Two quarrelling senators can opt to take their political contentions for binding rulings to the grand patron court. Or an ethnic royal court or a third-party corporate court (if both senators have contractors with say, Shell Oil). The law courts are only opted for when a credible third-party arbiter is unavailable. The institution responsible for enforcing the rule of law is thus the least choice of redress. Without surprise becomes a contrary institution – doing the opposite of its purpose.
Religious rules are the trickiest of rules for many Nigerians. The laws of God are self-regulated by each individual and therefore warned not to judge. Ha ha ha! Between righteousness and obedience on the one hand and hypocrisy and religiosity on the other, self-righteousness and delusion reigns. Not compliance or obedience to divine edicts. The statement is harsh; I agree. Finding any Nigerian living their lives under the Gospel of St Matthew or Suratul-Baqara or Maginizuo is a confirmed impossibility.
Yet, too many of my countrymen and women wrap themselves up in religious text. It helps their imagined escape from their vices and not-too-good identities and those of the spiritual avatars. Not that it changes them. It only provides excuses backed up by vain passages, divine laws are spoken than put into action. Practicing what they preach was never part of the arrangement to “trust and obey.”
Furthermore, fhe inevitable mix of current civic and traditional rules neither resembles those brought by the colonialists nor of our indigenous history, respectively. They may look like monstrous morphs to observers. Further spliced with religious rules, the mix gets more complex, scarier, wilder, and unfit for purpose. As a consequence, our society becomes a place in which codes of governance get taken over by deformations, malignancies, arbitrariness, and lethargies, till they become unrecognisable. Most acts of governance in Nigeria appall the aging and match nothing read in books of learning or experienced overseas.
Thus, money has become the law in Nigeria, the rule of money, only for its unstoppable enforceability and embraced universality. It trumps and unbalances the Constitution of Nigeria. I remember many a southern Nigerian elite support Osama bin Laden in 2001. Not because they had any tolerance or liking for terrorism. Nor because of any dislike for America, they love America. Or because they were Muslims, they were Christians. They supported Bin Laden because he was a billionaire or from a billionaire family. That money is right is the new morality that, by consensus, fuels Nigeria’s rule of money.

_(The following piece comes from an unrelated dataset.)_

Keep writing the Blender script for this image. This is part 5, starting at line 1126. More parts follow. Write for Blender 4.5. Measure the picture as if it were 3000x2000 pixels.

Nevertheless, money can buy into any vice on the planet, including financial and violent crimes. Under the rule of money, no notions of it are extreme. Because the power or possession of money cannot be extreme. Rich men back groups like Boko Haram, Bandits, and Militants and their terrorism is self-evident but explained away as a necessity, not terrorism. Politicians are kleptomaniacs decivilising but regarded as deserving. Sex is to the highest bidder or the closest. Friendship is to the one who yields the highest utility. And money has pushed society towards decadence with illegal sources desired over legitimate ones.
Unsurprisingly, the logical outcomes of the trivialised rules we see are extremes that emerge and proliferate unchecked. What is in place to check them? Who benefits and who suffers because of the extremes?
It may now not be clearer why Malcolm is fair in describing Nigerian in extremes with routine persistence. Malcolm like many others activist want Nigeria well-balanced. However, as hard as it may be, the search for tools to balance the society continues.